ROWS
+++

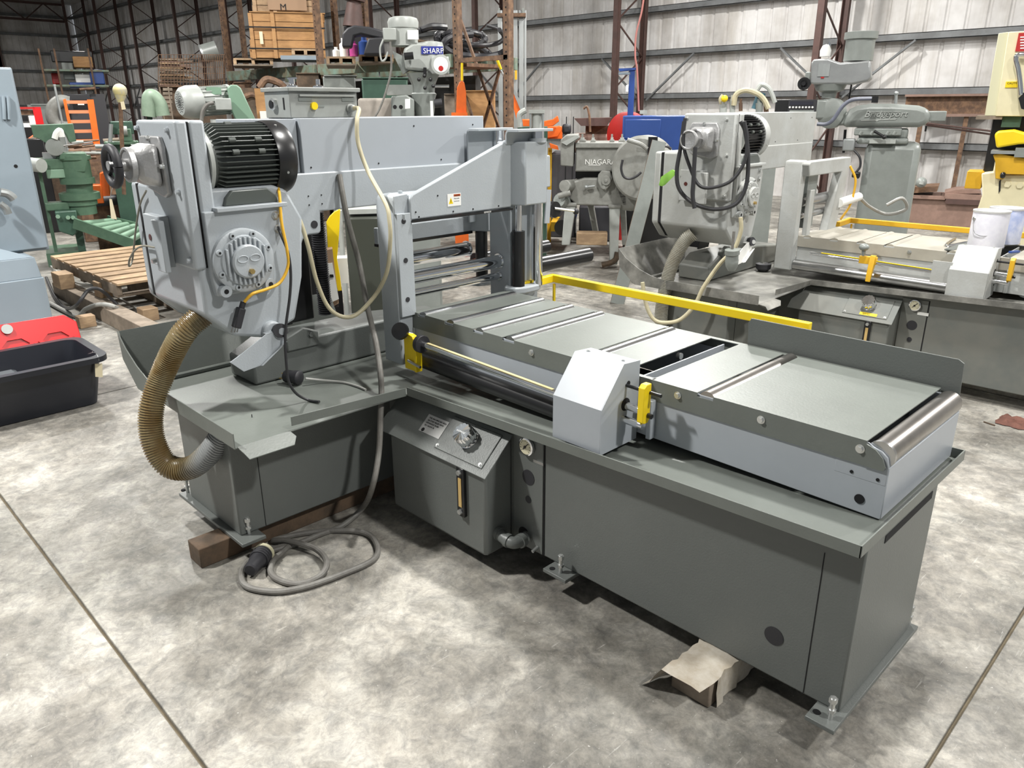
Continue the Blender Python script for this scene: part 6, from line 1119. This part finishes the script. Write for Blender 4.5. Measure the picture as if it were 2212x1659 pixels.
f = Fr(2040, 480, 10.5); t = T(f, 'steel_bin', 'low brown steel bin stacked with plates by the right wall', 'bin'); f.box(MB(), 1963, 432, 2125, 520, 0, .8, True).build('bin_body', BRNL, t, bev=.01); f.box(MB(), 1955, 423, 2042, 430, -.05, .6).build('plate', BRNL, t); f.box(MB(), 2040, 420, 2120, 431, -.05, .7).build('plate', BRNL, t); f.box(MB(), 2042, 431, 2118, 442, -.06, .6).build('plate', BRN, t)
f.pris(MB(), [(1962, 405), (2028, 402), (2024, 414), (1962, 418)], .0, .5).build('channel_scrap', RUST, t); f.pris(MB(), [(2040, 416), (2065, 410), (2108, 408), (2120, 418), (2042, 419)], .0, .5).build('sheet_scrap', BRNL, t)
f = Fr(1988, 395, 10.4); t = T(f, 'wrecking_ball_tool', 'grey ball-headed tool lying on the brown plates', 'tool'); MB().sphere(f.pt(1990, 394), .07, 18).build('ball_head', MGRY, t); f.cyl(MB(), 1962, 402, 1984, 396, .02).build('tool_shaft', MGRY, t); f.cyl(MB(), 1990, 398, 1992, 392, .03, -.06).build('ball_boss', GRYL, t)
f = Fr(2165, 690, 7.6); t = T(f, 'ironworker', 'cream and yellow ironworker press at the right edge', 'ironworker')
f.pris(MB(), [(2157, 72), (2178, 69), (2162, 250), (2127, 250)], .0, .5).build('side_cover', mat('cream_shaded_side', (.60, .58, .40), .45), t, bev=.004); f.pris(MB(), [(2178, 69), (2300, 62), (2300, 252), (2150, 251)], -.02, .5).build('front_cover', CREAM, t, bev=.006)  # side cover in a darker cream, its shade put into the colour
f.box(MB(), 2197, 70, 2260, 110, -.035, -.02).build('red_sign', RED, t)
for i in range(5): f.box(MB(), 2204, 78+i*6, 2250, 80.5+i*6, -.040, -.035).build('sign_line', WHITE, t)
f.box(MB(), 2172, 176, 2204, 189, -.034, -.02).build('caution_label', YEL, t); MB().text('CAUTION', f.pt(2175, 182, -.037), f.r, (0, 0, 1), .024, .001).build('lettering', BLACK, t)
MB().tube(f.pts([(2225, 118), (2200, 118), (2195, 128), (2200, 150), (2204, 180), (2206, 205)], -.1), .022, n=12).build('grab_handle', CHROME, t); f.pris(MB(), [(2200, 212), (2212, 200), (2230, 210), (2225, 240), (2206, 235)], -.13, -.06).build('handle_mount', BLACK, t)
f.box(MB(), 2108, 250, 2165, 258, .0, .4).build('shelf_plate', WOODG, t); f.box(MB(), 2134, 250, 2220, 380, .2, .7).build('machine_body', BLACK, t, bev=.01); f.box(MB(), 2164, 252, 2205, 275, .05, .2).build('die_block', DGRN, t)
f.pris(MB(), [(2148, 290), (2155, 283), (2190, 280), (2225, 290), (2225, 310), (2200, 312), (2152, 320)], -.1, .2).build('yellow_guard', YEL, t, bev=.02); f.box(MB(), 2140, 326, 2225, 333, -.12, .3).build('work_table', GALV, t); f.box(MB(), 2192, 320, 2225, 340, -.14, .1).build('clamp', MGRY, t)
f.pris(MB(), [(2145, 335), (2160, 332), (2230, 345), (2230, 378), (2170, 376), (2168, 388), (2150, 386), (2150, 350)], -.08, .1).build('yellow_bracket', YELD, t, bev=.006); f.box(MB(), 2086, 370, 2122, 408, .1, .4).build('yellow_box', YELD, t, bev=.006); 
f.pris(MB(), [(2120, 375), (2145, 372), (2150, 345), (2162, 345), (2165, 378), (2240, 378), (2240, 700), (2105, 700), (2112, 450), (2122, 420)], .0, .5).build('cream_frame', CREAM, t, bev=.01)
for u, v in ((2176, 398), (2203, 400)): MB().lathe([(.03, 0), (.03, .02)], f.pt(u, v, 0), -f.a, 6).build('frame_bolt', CREAM, t)
f.pris(MB(), [(2158, 392), (2162, 388), (2161, 412), (2157, 418)], -.008, 0).build('frame_slot', HOLE, t); f.box(MB(), 2160, 372, 2172, 386, -.12, -.05).build('knob', BLACK, t, bev=.02)
lone(Fr(2140, 160, 12.2).box(MB(), 2130, 156, 2145, 170, 0, .2), 'brown_box', BRN, 'small brown box on the wall behind the cream cover', 'box', bev=.02)
f = Fr(2125, 195, 12.2); t = T(f, 'pipe_fittings', 'rusty pipe fittings on the wall girt left of the cream cover', 'fitting'); MB().sphere(f.pt(2118, 195), .045, 12).build('ball_fitting', BRNL, t); MB().sphere(f.pt(2132, 196), .05, 12).build('elbow_fitting', BRNL, t)
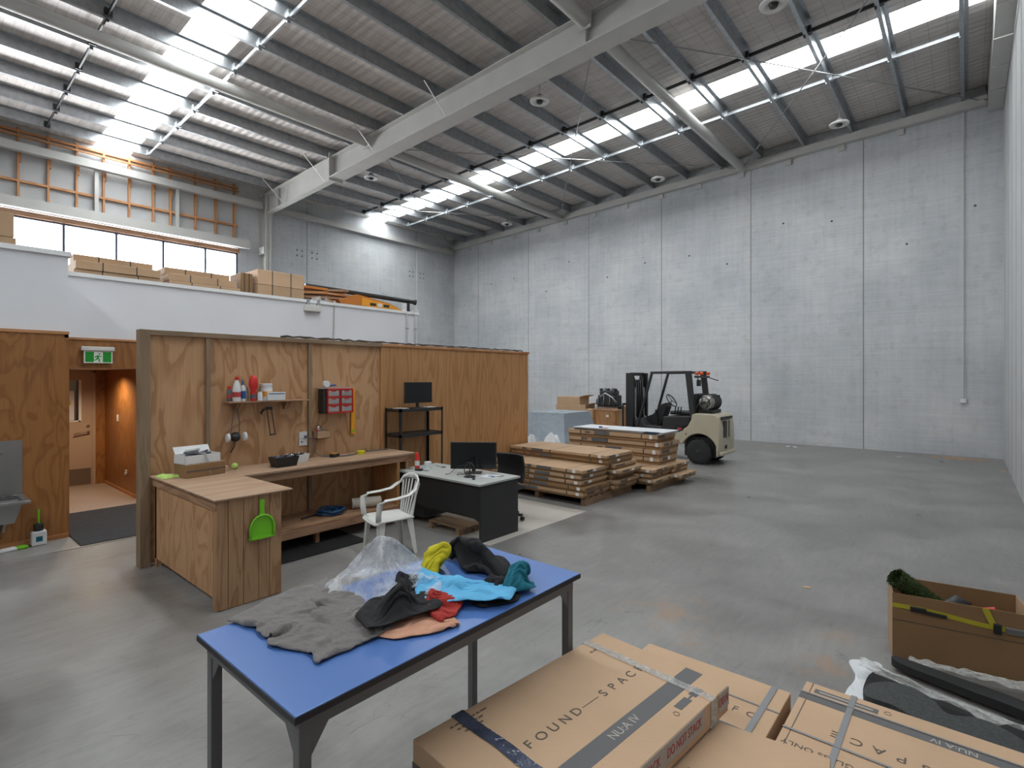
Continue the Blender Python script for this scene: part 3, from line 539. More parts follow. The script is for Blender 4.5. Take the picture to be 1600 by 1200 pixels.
t = thing('tape_gun', 'white and dark tape dispenser lying on top of the parts organiser', 'tape dispenser', (-6.53, 3.78, 1.87)); MB().lathe([(.025, -.02), (.045, -.02), (.045, .02), (.025, .02)], (0, 0, .045), 20, axis='x').build('tape_roll', 'label', t, smooth='auto'); MB().bar((0, .03, .02), (0, .14, .03), .02, .02).build('tape_handle', 'bluep', t)
t = thing('spirit_level', 'yellow spirit level hanging upright beside the parts organiser', 'level', (-6.59, 4.225, 1.205)); B(-.012, .012, -.032, .032, 0, .66).build('level_body', 'yellow', t, bevel=.003); B(.012, .014, -.018, .018, .03, .06).build('vial', 'green', t)
# outlet and cables
ot = thing('power_outlet', 'white double power outlet on the partition above the bench', 'outlet', (-6.615, 3.49, 1.20)); B(0, .014, -.055, .055, .0, .09).build('face_plate', 'pcb', ot, bevel=.002); B(0, .014, -.055, .055, -.09, -.004).build('face_plate', 'pcb', ot, bevel=.002)
B(.014, .045, .01, .045, .01, .04).build('plug', 'cable', ot); B(.0142, .0155, -.03, -.01, -.05, -.03).build('switch', 'cable', ot)
t = thing('small_carton', 'small open brown box fixed to the partition with oddments in it', 'box', (-6.61, 3.73, 1.19)); mb = MB(); mb.box(0, .11, -.1, .1, 0, .006); mb.box(.104, .11, -.1, .1, 0, .10); mb.box(0, .006, -.1, .1, 0, .11); mb.box(0, .11, -.1, -.094, 0, .10); mb.box(0, .11, .094, .1, 0, .10); mb.build('carton', 'carton', t)
MB().lathe([(.02, 0), (.045, .02), (.04, .1), (.015, .13)], (.055, -.05, .05), 14).build('clear_bag', 'clearp', t, smooth=True); MB().lathe([(.02, 0), (.03, .03), (.015, .07)], (.06, -.06, .07), 10).build('red_piece', 'redp', t, smooth=True)
mb = MB(); mb.tube([(-6.57, 3.52, 1.22), (-6.55, 3.60, 1.20), (-6.55, 3.63, 1.1), (-6.55, 3.64, 1.0), (-6.48, 3.68, .962), (-6.36, 3.8, .956), (-6.3, 3.95, .956), (-6.36, 4.12, .956), (-6.47, 4.2, .956), (-6.45, 4.4, .956), (-6.42, 4.7, .956)], .007, 8)
tag(mb.build('power_cable', 'cable', smooth=True), 'dark grey cable running from the outlet along the bench top', 'cable')
ZB = .9485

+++

In the copy, include all records verbatim but no images.

Continue the Blender Python script for this scene: part 6, from line 1119. This part finishes the script. Write for Blender 4.5. Measure the picture as if it were 2212x1659 pixels.
f = Fr(2040, 480, 10.5); t = T(f, 'steel_bin', 'low brown steel bin stacked with plates by the right wall', 'bin'); f.box(MB(), 1963, 432, 2125, 520, 0, .8, True).build('bin_body', BRNL, t, bev=.01); f.box(MB(), 1955, 423, 2042, 430, -.05, .6).build('plate', BRNL, t); f.box(MB(), 2040, 420, 2120, 431, -.05, .7).build('plate', BRNL, t); f.box(MB(), 2042, 431, 2118, 442, -.06, .6).build('plate', BRN, t)
f.pris(MB(), [(1962, 405), (2028, 402), (2024, 414), (1962, 418)], .0, .5).build('channel_scrap', RUST, t); f.pris(MB(), [(2040, 416), (2065, 410), (2108, 408), (2120, 418), (2042, 419)], .0, .5).build('sheet_scrap', BRNL, t)
f = Fr(1988, 395, 10.4); t = T(f, 'wrecking_ball_tool', 'grey ball-headed tool lying on the brown plates', 'tool'); MB().sphere(f.pt(1990, 394), .07, 18).build('ball_head', MGRY, t); f.cyl(MB(), 1962, 402, 1984, 396, .02).build('tool_shaft', MGRY, t); f.cyl(MB(), 1990, 398, 1992, 392, .03, -.06).build('ball_boss', GRYL, t)
f = Fr(2165, 690, 7.6); t = T(f, 'ironworker', 'cream and yellow ironworker press at the right edge', 'ironworker')
f.pris(MB(), [(2157, 72), (2178, 69), (2162, 250), (2127, 250)], .0, .5).build('side_cover', mat('cream_shaded_side', (.60, .58, .40), .45), t, bev=.004); f.pris(MB(), [(2178, 69), (2300, 62), (2300, 252), (2150, 251)], -.02, .5).build('front_cover', CREAM, t, bev=.006)  # side cover in a darker cream, its shade put into the colour
f.box(MB(), 2197, 70, 2260, 110, -.035, -.02).build('red_sign', RED, t)
for i in range(5): f.box(MB(), 2204, 78+i*6, 2250, 80.5+i*6, -.040, -.035).build('sign_line', WHITE, t)
f.box(MB(), 2172, 176, 2204, 189, -.034, -.02).build('caution_label', YEL, t); MB().text('CAUTION', f.pt(2175, 182, -.037), f.r, (0, 0, 1), .024, .001).build('lettering', BLACK, t)
MB().tube(f.pts([(2225, 118), (2200, 118), (2195, 128), (2200, 150), (2204, 180), (2206, 205)], -.1), .022, n=12).build('grab_handle', CHROME, t); f.pris(MB(), [(2200, 212), (2212, 200), (2230, 210), (2225, 240), (2206, 235)], -.13, -.06).build('handle_mount', BLACK, t)
f.box(MB(), 2108, 250, 2165, 258, .0, .4).build('shelf_plate', WOODG, t); f.box(MB(), 2134, 250, 2220, 380, .2, .7).build('machine_body', BLACK, t, bev=.01); f.box(MB(), 2164, 252, 2205, 275, .05, .2).build('die_block', DGRN, t)
f.pris(MB(), [(2148, 290), (2155, 283), (2190, 280), (2225, 290), (2225, 310), (2200, 312), (2152, 320)], -.1, .2).build('yellow_guard', YEL, t, bev=.02); f.box(MB(), 2140, 326, 2225, 333, -.12, .3).build('work_table', GALV, t); f.box(MB(), 2192, 320, 2225, 340, -.14, .1).build('clamp', MGRY, t)
f.pris(MB(), [(2145, 335), (2160, 332), (2230, 345), (2230, 378), (2170, 376), (2168, 388), (2150, 386), (2150, 350)], -.08, .1).build('yellow_bracket', YELD, t, bev=.006); f.box(MB(), 2086, 370, 2122, 408, .1, .4).build('yellow_box', YELD, t, bev=.006); 
f.pris(MB(), [(2120, 375), (2145, 372), (2150, 345), (2162, 345), (2165, 378), (2240, 378), (2240, 700), (2105, 700), (2112, 450), (2122, 420)], .0, .5).build('cream_frame', CREAM, t, bev=.01)
for u, v in ((2176, 398), (2203, 400)): MB().lathe([(.03, 0), (.03, .02)], f.pt(u, v, 0), -f.a, 6).build('frame_bolt', CREAM, t)
f.pris(MB(), [(2158, 392), (2162, 388), (2161, 412), (2157, 418)], -.008, 0).build('frame_slot', HOLE, t); f.box(MB(), 2160, 372, 2172, 386, -.12, -.05).build('knob', BLACK, t, bev=.02)
lone(Fr(2140, 160, 12.2).box(MB(), 2130, 156, 2145, 170, 0, .2), 'brown_box', BRN, 'small brown box on the wall behind the cream cover', 'box', bev=.02)
f = Fr(2125, 195, 12.2); t = T(f, 'pipe_fittings', 'rusty pipe fittings on the wall girt left of the cream cover', 'fitting'); MB().sphere(f.pt(2118, 195), .045, 12).build('ball_fitting', BRNL, t); MB().sphere(f.pt(2132, 196), .05, 12).build('elbow_fitting', BRNL, t)
Continue the Blender Python script for this scene: part 3, from line 539. More parts follow. The script is for Blender 4.5. Take the picture to be 1600 by 1200 pixels.
t = thing('tape_gun', 'white and dark tape dispenser lying on top of the parts organiser', 'tape dispenser', (-6.53, 3.78, 1.87)); MB().lathe([(.025, -.02), (.045, -.02), (.045, .02), (.025, .02)], (0, 0, .045), 20, axis='x').build('tape_roll', 'label', t, smooth='auto'); MB().bar((0, .03, .02), (0, .14, .03), .02, .02).build('tape_handle', 'bluep', t)
t = thing('spirit_level', 'yellow spirit level hanging upright beside the parts organiser', 'level', (-6.59, 4.225, 1.205)); B(-.012, .012, -.032, .032, 0, .66).build('level_body', 'yellow', t, bevel=.003); B(.012, .014, -.018, .018, .03, .06).build('vial', 'green', t)
# outlet and cables
ot = thing('power_outlet', 'white double power outlet on the partition above the bench', 'outlet', (-6.615, 3.49, 1.20)); B(0, .014, -.055, .055, .0, .09).build('face_plate', 'pcb', ot, bevel=.002); B(0, .014, -.055, .055, -.09, -.004).build('face_plate', 'pcb', ot, bevel=.002)
B(.014, .045, .01, .045, .01, .04).build('plug', 'cable', ot); B(.0142, .0155, -.03, -.01, -.05, -.03).build('switch', 'cable', ot)
t = thing('small_carton', 'small open brown box fixed to the partition with oddments in it', 'box', (-6.61, 3.73, 1.19)); mb = MB(); mb.box(0, .11, -.1, .1, 0, .006); mb.box(.104, .11, -.1, .1, 0, .10); mb.box(0, .006, -.1, .1, 0, .11); mb.box(0, .11, -.1, -.094, 0, .10); mb.box(0, .11, .094, .1, 0, .10); mb.build('carton', 'carton', t)
MB().lathe([(.02, 0), (.045, .02), (.04, .1), (.015, .13)], (.055, -.05, .05), 14).build('clear_bag', 'clearp', t, smooth=True); MB().lathe([(.02, 0), (.03, .03), (.015, .07)], (.06, -.06, .07), 10).build('red_piece', 'redp', t, smooth=True)
mb = MB(); mb.tube([(-6.57, 3.52, 1.22), (-6.55, 3.60, 1.20), (-6.55, 3.63, 1.1), (-6.55, 3.64, 1.0), (-6.48, 3.68, .962), (-6.36, 3.8, .956), (-6.3, 3.95, .956), (-6.36, 4.12, .956), (-6.47, 4.2, .956), (-6.45, 4.4, .956), (-6.42, 4.7, .956)], .007, 8)
tag(mb.build('power_cable', 'cable', smooth=True), 'dark grey cable running from the outlet along the bench top', 'cable')
ZB = .9485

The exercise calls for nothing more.